• **Work to complete**: Give every line again exactly as it appears, please, but not the pictures.

START

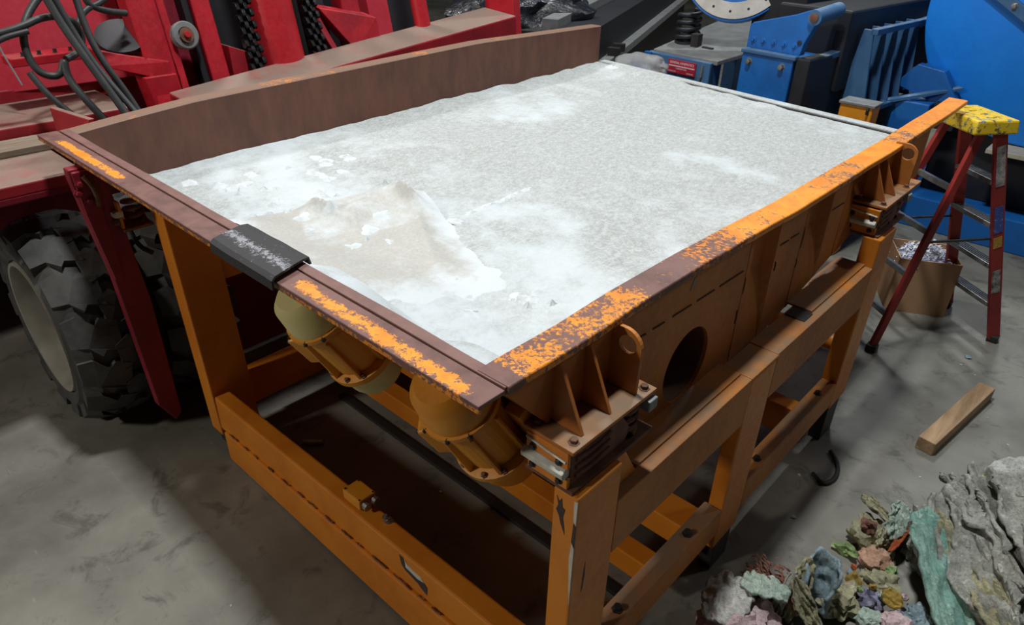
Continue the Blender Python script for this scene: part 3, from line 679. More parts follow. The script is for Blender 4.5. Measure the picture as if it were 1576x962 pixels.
for k in range(9):
    sd += 1; t = k / 8; blob(b, -1.36 - 0.03 * t, 1.30 + 0.42 * t, 0.02, 0.05, 0.012, sd)
bmesh.ops.remove_doubles(b, verts=b.verts, dist=1e-6)
obj('powder_drifts', b, 'powder', None, smooth=True, kind='stuff', label='loose white powder drifts scattered over the tray dust', cat='powder')

# rubber pad over the front rim
b = bm_new(); g = []
for i in range(13):
    x = -1.285 + 0.385 * i / 12; row = []
    for y, z in ((-0.012, 1.655), (-0.012, 1.684), (0.0, 1.690), (0.06, 1.692), (0.118, 1.693), (0.142, 1.690), (0.146, 1.668)):
        row.append(b.verts.new((x + 0.03 * (0.06 - y) / 0.06 * 0.6, y, z + 0.004 * noise.noise(V((x * 9, y * 20, 0))))))
    g.append(row)
for r0, r1 in zip(g, g[1:]):
    for k in range(6): b.faces.new([r0[k], r1[k], r1[k + 1], r0[k + 1]])
o = obj('rubber_pad', b, 'pad', None, label='black chalky rubber pad folded over the rusty front rim', cat='rubber pad')
md = o.modifiers.new('thick', 'SOLIDIFY'); md.thickness = 0.008; md.offset = 1

# clear bag behind the discharge lip
b = bm_new(); bmesh.ops.create_icosphere(b, subdivisions=4, radius=1.0)
for v in b.verts:
    p = v.co.copy(); k = 1 + 0.18 * noise.fractal(p * 1.7, 0.9, 2.0, 4)
    v.co = V((-2.62 + 0.26 * p.x * k, 4.64 + 0.15 * p.y * k, 1.40 + 0.13 * p.z * k))
obj('plastic_bag', b, 'bag', None, smooth=True, label='clear crumpled plastic bag bulging behind the far tray lip', cat='plastic bag')
# ------------------------------------------------------------------ red forklift on the left
fl = thing('forklift', 'big red forklift truck with dual tyres and lift mast beside the tray', 'forklift', (-4.2, 1.5, 0.0))
def fpart(name, b, mat, bv=0.006, **k): return obj(name, b, mat, fl, bv, **k)
def fbox(name, x0, x1, y0, y1, z0, z1, mat='red', bv=0.008): return bx(name, x0, x1, y0, y1, z0, z1, mat, fl, bv)
def wheel(cx, y0, w, R, rr):
    c = V((cx, y0, R))
    b = bm_new(); Rb = R - 0.035
    lathe(b, c, (0, 1, 0), [(0.06, rr - 0.01), (0.0, rr + 0.02), (-0.012, rr + 0.08), (0.0, Rb - 0.10), (0.035, Rb - 0.035), (0.07, Rb), (w - 0.07, Rb), (w - 0.035, Rb - 0.035), (w, Rb - 0.10), (w + 0.012, rr + 0.08), (w, rr + 0.02), (w - 0.06, rr - 0.01)], 64, cap=False)
    wh = fpart('wheel', b, 'tyre', 0, smooth=True)
    b = bm_new(); lathe(b, c, (0, 1, 0), [(0.015, rr + 0.012), (-0.008, rr + 0.006), (-0.006, rr - 0.012), (0.02, rr - 0.028), (0.06, rr - 0.045), (0.17, rr - 0.075), (0.19, rr - 0.12), (0.20, 0.13), (0.16, 0.12), (0.15, 0.02)], 48, cap=False)
    obj('rim', b, simple('dusty_wheel_rim', lin(150, 146, 134), 0.6, 0.1, 0.3, 6), wh, smooth=True)
    # chevron lugs: one wedge mesh per side, shared
    base = {}
    N = 15
    for s in (0, 1):
        for k in range(N):
            a = 2 * PI * (k + 0.5 * s) / N
            if s in base and False: pass
            b = bm_new(); r0, r1 = Rb - 0.012, R
            def P(ang, yy, r): 
                yw = yy if s == 0 else w - yy
                return (c.x + r * math.sin(a + ang), c.y + yw, c.z + r * math.cos(a + ang))
            dA = 2 * PI / N
            out = [(-0.36 * dA, -0.008), (0.30 * dA, -0.008), (0.36 * dA, 0.06), (0.62 * dA, w * 0.27), (0.50 * dA, w * 0.33), (0.62 * dA, w * 0.53), (-0.06 * dA, w * 0.56), (-0.22 * dA, w * 0.38), (-0.10 * dA, w * 0.30), (-0.40 * dA, 0.06)]
            lo = []; hi = []
            for an, yy in out:
                dr = 0.055 if yy < 0 else (0.018 if yy < 0.065 else 0)
                lo.append(b.verts.new(P(an, max(yy, 0.004), r0 - dr * 1.6))); hi.append(b.verts.new(P(an * 0.93, yy, r1 - dr)))
            n = len(out)
            for i in range(n):
                j = (i + 1) % n; b.faces.new([lo[i], lo[j], hi[j], hi[i]])
            b.faces.new(hi)
            obj('tread_block', b, 'tyre', wh, 0)
    return wh
wheel(-3.19, -0.228, 0.40, 0.60, 0.375)
wheel(-3.19, 0.235, 0.40, 0.60, 0.375)
b = bm_new(); cyl(b, (-3.19, -0.05, 0.60), (-3.19, 3.6, 0.60), 0.12, 20); fpart('axle', b, 'dark_steel', 0, smooth=True)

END

• **Solution**:
Continue the Blender Python script for this scene: part 3, from line 679. More parts follow. The script is for Blender 4.5. Measure the picture as if it were 1576x962 pixels.
for k in range(9):
    sd += 1; t = k / 8; blob(b, -1.36 - 0.03 * t, 1.30 + 0.42 * t, 0.02, 0.05, 0.012, sd)
bmesh.ops.remove_doubles(b, verts=b.verts, dist=1e-6)
obj('powder_drifts', b, 'powder', None, smooth=True, kind='stuff', label='loose white powder drifts scattered over the tray dust', cat='powder')

# rubber pad over the front rim
b = bm_new(); g = []
for i in range(13):
    x = -1.285 + 0.385 * i / 12; row = []
    for y, z in ((-0.012, 1.655), (-0.012, 1.684), (0.0, 1.690), (0.06, 1.692), (0.118, 1.693), (0.142, 1.690), (0.146, 1.668)):
        row.append(b.verts.new((x + 0.03 * (0.06 - y) / 0.06 * 0.6, y, z + 0.004 * noise.noise(V((x * 9, y * 20, 0))))))
    g.append(row)
for r0, r1 in zip(g, g[1:]):
    for k in range(6): b.faces.new([r0[k], r1[k], r1[k + 1], r0[k + 1]])
o = obj('rubber_pad', b, 'pad', None, label='black chalky rubber pad folded over the rusty front rim', cat='rubber pad')
md = o.modifiers.new('thick', 'SOLIDIFY'); md.thickness = 0.008; md.offset = 1

# clear bag behind the discharge lip
b = bm_new(); bmesh.ops.create_icosphere(b, subdivisions=4, radius=1.0)
for v in b.verts:
    p = v.co.copy(); k = 1 + 0.18 * noise.fractal(p * 1.7, 0.9, 2.0, 4)
    v.co = V((-2.62 + 0.26 * p.x * k, 4.64 + 0.15 * p.y * k, 1.40 + 0.13 * p.z * k))
obj('plastic_bag', b, 'bag', None, smooth=True, label='clear crumpled plastic bag bulging behind the far tray lip', cat='plastic bag')
# ------------------------------------------------------------------ red forklift on the left
fl = thing('forklift', 'big red forklift truck with dual tyres and lift mast beside the tray', 'forklift', (-4.2, 1.5, 0.0))
def fpart(name, b, mat, bv=0.006, **k): return obj(name, b, mat, fl, bv, **k)
def fbox(name, x0, x1, y0, y1, z0, z1, mat='red', bv=0.008): return bx(name, x0, x1, y0, y1, z0, z1, mat, fl, bv)
def wheel(cx, y0, w, R, rr):
    c = V((cx, y0, R))
    b = bm_new(); Rb = R - 0.035
    lathe(b, c, (0, 1, 0), [(0.06, rr - 0.01), (0.0, rr + 0.02), (-0.012, rr + 0.08), (0.0, Rb - 0.10), (0.035, Rb - 0.035), (0.07, Rb), (w - 0.07, Rb), (w - 0.035, Rb - 0.035), (w, Rb - 0.10), (w + 0.012, rr + 0.08), (w, rr + 0.02), (w - 0.06, rr - 0.01)], 64, cap=False)
    wh = fpart('wheel', b, 'tyre', 0, smooth=True)
    b = bm_new(); lathe(b, c, (0, 1, 0), [(0.015, rr + 0.012), (-0.008, rr + 0.006), (-0.006, rr - 0.012), (0.02, rr - 0.028), (0.06, rr - 0.045), (0.17, rr - 0.075), (0.19, rr - 0.12), (0.20, 0.13), (0.16, 0.12), (0.15, 0.02)], 48, cap=False)
    obj('rim', b, simple('dusty_wheel_rim', lin(150, 146, 134), 0.6, 0.1, 0.3, 6), wh, smooth=True)
    # chevron lugs: one wedge mesh per side, shared
    base = {}
    N = 15
    for s in (0, 1):
        for k in range(N):
            a = 2 * PI * (k + 0.5 * s) / N
            if s in base and False: pass
            b = bm_new(); r0, r1 = Rb - 0.012, R
            def P(ang, yy, r): 
                yw = yy if s == 0 else w - yy
                return (c.x + r * math.sin(a + ang), c.y + yw, c.z + r * math.cos(a + ang))
            dA = 2 * PI / N
            out = [(-0.36 * dA, -0.008), (0.30 * dA, -0.008), (0.36 * dA, 0.06), (0.62 * dA, w * 0.27), (0.50 * dA, w * 0.33), (0.62 * dA, w * 0.53), (-0.06 * dA, w * 0.56), (-0.22 * dA, w * 0.38), (-0.10 * dA, w * 0.30), (-0.40 * dA, 0.06)]
            lo = []; hi = []
            for an, yy in out:
                dr = 0.055 if yy < 0 else (0.018 if yy < 0.065 else 0)
                lo.append(b.verts.new(P(an, max(yy, 0.004), r0 - dr * 1.6))); hi.append(b.verts.new(P(an * 0.93, yy, r1 - dr)))
            n = len(out)
            for i in range(n):
                j = (i + 1) % n; b.faces.new([lo[i], lo[j], hi[j], hi[i]])
            b.faces.new(hi)
            obj('tread_block', b, 'tyre', wh, 0)
    return wh
wheel(-3.19, -0.228, 0.40, 0.60, 0.375)
wheel(-3.19, 0.235, 0.40, 0.60, 0.375)
b = bm_new(); cyl(b, (-3.19, -0.05, 0.60), (-3.19, 3.6, 0.60), 0.12, 20); fpart('axle', b, 'dark_steel', 0, smooth=True)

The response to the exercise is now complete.